I say so because there has for years been a positive correlation between oil price volatility (measured as the average absolute weekly price change over 26 weeks) and subsequent annual changes in the All-Share index. The correlation has been 0.12 since 1990 and 0.19 since 2000.

Such correlations might seem low. But this is because oil price volatility is usually around normal levels and so doesn't affect share prices: in fact, equity investors might not even notice it. If we look only at extreme volatility, a clearer picture emerges. Since 1990 there have been 74 weeks in which the average absolute weekly change in the oil price in the preceding 26 weeks was over 6 per cent. The All-Share index rose in the following 52 weeks on 71 of these occasions.

There might be a simple reason for this. Heightened oil price volatility creates uncertainty not just about where prices are heading, but about how to interpret them: are falling prices a good thing because they raise the real incomes of oil users, or are they a bad thing because they betoken weaker global economic activity? We know that markets hate uncertainty, so such heightened uncertainty should depress share prices. But low prices should mean higher subsequent returns for those investors brave enough to take on that uncertainty. To put this another way, volatile oil prices create a risk premium for equities.

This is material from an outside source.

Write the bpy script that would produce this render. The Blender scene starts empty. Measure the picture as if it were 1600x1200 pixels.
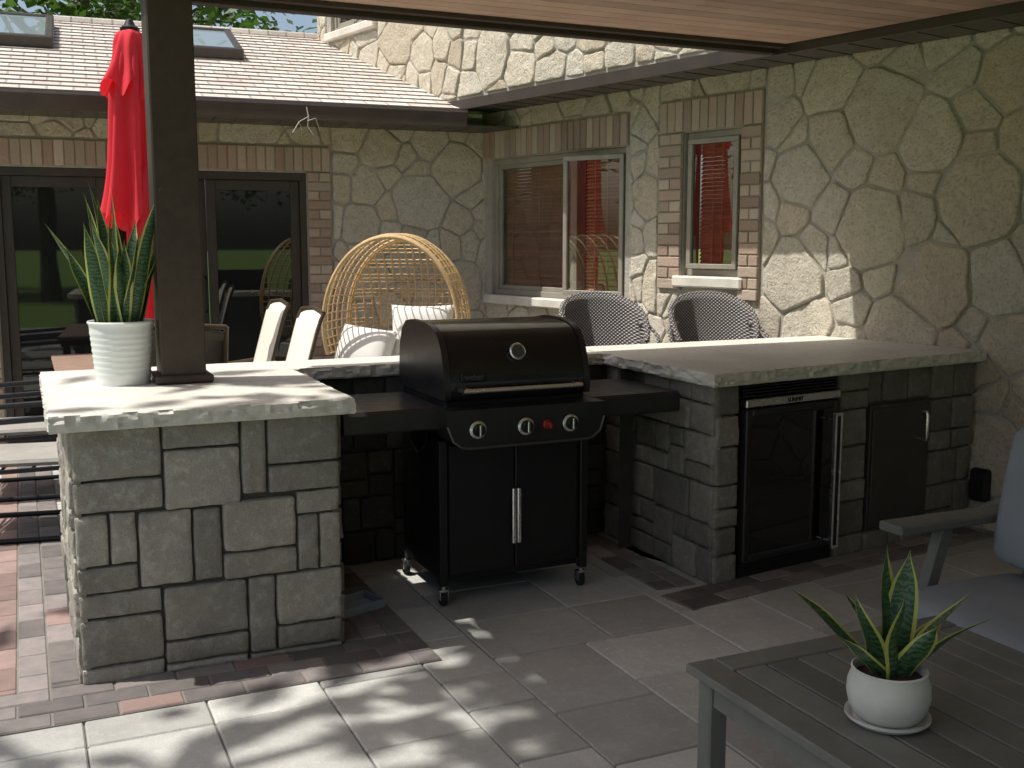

This is consistent with some new research by economists at the University of Navarro. They've shown that share prices in G7 economies tend to fall in the month or two after oil price volatility has risen, but rise thereafter.

If all this sounds encouraging, there are two caveats. One is that, in truth, we only have a small sample. The evidence that high oil price volatility leads to rising share prices really comes only from two periods: 1990 and 2008-09. This problem, though, is unavoidable: extreme volatility, by definition, is unusual.

The other is that, on my measure, oil volatility isn't yet high enough to send a buy signal for shares: the average price change in the last 26 weeks has only been 5 per cent. This would, however, change if the heightened volatility we've seen so far this year persists. If it does so, then for longer-term investors brave enough to take on uncertainty there might just be a buying opportunity.